- **Objective**
Select, from the data, each line where "scene" occurs.
* * * *
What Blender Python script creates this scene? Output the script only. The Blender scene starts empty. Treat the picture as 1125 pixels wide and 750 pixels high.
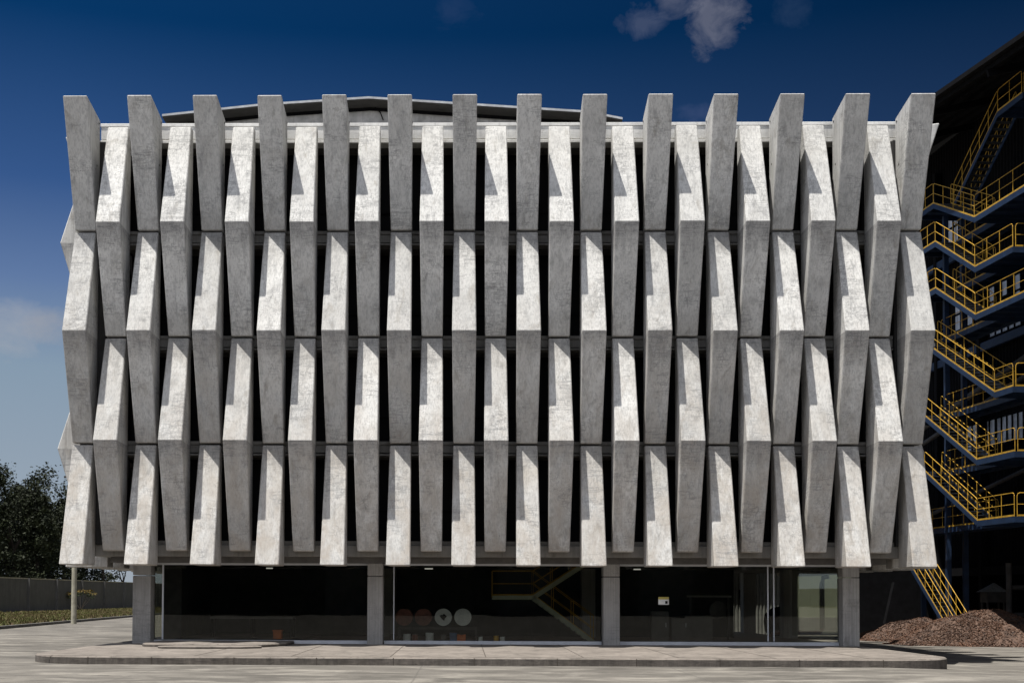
import bpy, math, random
from mathutils import Vector, Matrix, noise
C = bpy.context.scene.collection
R = math.radians
random.seed(7)

# ------------------------------------------------------------------ camera
F, SX, SY = 1350.0, 488.73, 613.98
YAW, PIT, ROL = -0.015430, 0.0302079, 0.0034210
CAM = Vector((-1.1716, 0, 1.75))
fw = Vector((math.sin(YAW)*math.cos(PIT), math.cos(YAW)*math.cos(PIT), math.sin(PIT)))
r0 = Vector((math.cos(YAW), -math.sin(YAW), 0)); u0 = r0.cross(fw)
rt = r0*math.cos(ROL)+u0*math.sin(ROL); up = -r0*math.sin(ROL)+u0*math.cos(ROL)
def ray(px, py): return fw + rt*((px-SX)/F) - up*((py-SY)/F)
def at(px, py, Y):                       # the point at distance Y seen at a photo pixel
    d = ray(px, py); return CAM + d*((Y-CAM.y)/d.y)
def gnd(px, py, z=0.0):
    d = ray(px, py); return CAM + d*((z-CAM.z)/d.z)
cd = bpy.data.cameras.new('camera'); cam = bpy.data.objects.new('camera', cd); C.objects.link(cam)
cd.lens = F/1125*36; cd.sensor_width = 36; cd.clip_end = 5000
cd.shift_x = (562.5-SX)/1125; cd.shift_y = (SY-375)/1125
M = Matrix((( rt.x, up.x, -fw.x), (rt.y, up.y, -fw.y), (rt.z, up.z, -fw.z))).to_4x4()
M.translation = CAM; cam.matrix_world = M
bpy.context.scene.camera = cam

# ------------------------------------------------------------------ materials
class NT:
    def __init__(s, m): s.m = m; s.n = m.node_tree.nodes; s.l = m.node_tree.links
    def a(s, t, **kw):
        n = s.n.new(t)
        for k, v in kw.items():
            if k == 'i':
                for kk, vv in v.items():
                    if isinstance(vv, bpy.types.NodeSocket): s.l.new(vv, n.inputs[kk])
                    else: n.inputs[kk].default_value = vv
            else: setattr(n, k, v)
        return n
    def noise(s, v, sc, det=4, rough=.55, dist=0):
        return s.a('ShaderNodeTexNoise', i={'Vector': v, 'Scale': sc, 'Detail': det, 'Roughness': rough, 'Distortion': dist}).outputs['Fac']
    def map(s, v, sc=(1,1,1), loc=(0,0,0)):
        return s.a('ShaderNodeMapping', i={'Vector': v, 'Scale': sc, 'Location': loc}).outputs[0]
    def ramp(s, f, stops, interp='LINEAR'):
        n = s.a('ShaderNodeValToRGB', i={'Fac': f}); e = n.color_ramp.elements; n.color_ramp.interpolation = interp
        while len(e) < len(stops): e.new(0.5)
        for k, (p, c) in enumerate(stops):
            e[k].position = p; e[k].color = (c, c, c, 1) if not hasattr(c, '__len__') else (*c, 1)
        return n.outputs['Color']
    def mix(s, f, a, b, mode='MIX'):
        n = s.a('ShaderNodeMix', data_type='RGBA', blend_type=mode)
        for k, v in ((0, f), (6, a), (7, b)):
            if isinstance(v, bpy.types.NodeSocket): s.l.new(v, n.inputs[k])
            elif k and not hasattr(v, '__len__'): n.inputs[k].default_value = (v, v, v, 1)
            elif k: n.inputs[k].default_value = (*v[:3], 1)
            else: n.inputs[k].default_value = v
        return n.outputs[2]
    def math(s, op, a, b=0.0, c=0.0):
        n = s.a('ShaderNodeMath', operation=op)
        for k, v in enumerate((a, b, c)):
            if isinstance(v, bpy.types.NodeSocket): s.l.new(v, n.inputs[k])
            else: n.inputs[k].default_value = v
        return n.outputs[0]
    def pos(s): return s.a('ShaderNodeNewGeometry').outputs['Position']
def newmat(name):
    m = bpy.data.materials.new(name); m.use_nodes = True
    t = NT(m); return m, t, m.node_tree.nodes['Principled BSDF']
def plain(name, col, rough=.6, metal=0, var=.25, sc=3, spec=.4, streak=0):
    m, t, b = newmat(name); p = t.pos()
    n1 = t.noise(p, sc, 6, .6); n2 = t.noise(t.map(p, (4, 4, .4)), 2.2, 4)
    c = t.mix(t.ramp(n1, [(.3, 0), (.7, 1)]), [x*(1-var) for x in col], [min(1, x*(1+var)) for x in col])
    if streak: c = t.mix(t.math('MULTIPLY', t.ramp(n2, [(.5, 0), (.68, 1)]), streak), c, [x*.35 for x in col])
    t.l.new(c, b.inputs['Base Color']); b.inputs['Roughness'].default_value = rough; b.inputs['Metallic'].default_value = metal
    b.inputs['Specular IOR Level'].default_value = spec
    return m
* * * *
- **Expected answer**
What Blender Python script creates this scene? Output the script only. The Blender scene starts empty. Treat the picture as 1125 pixels wide and 750 pixels high.
C = bpy.context.scene.collection
bpy.context.scene.camera = cam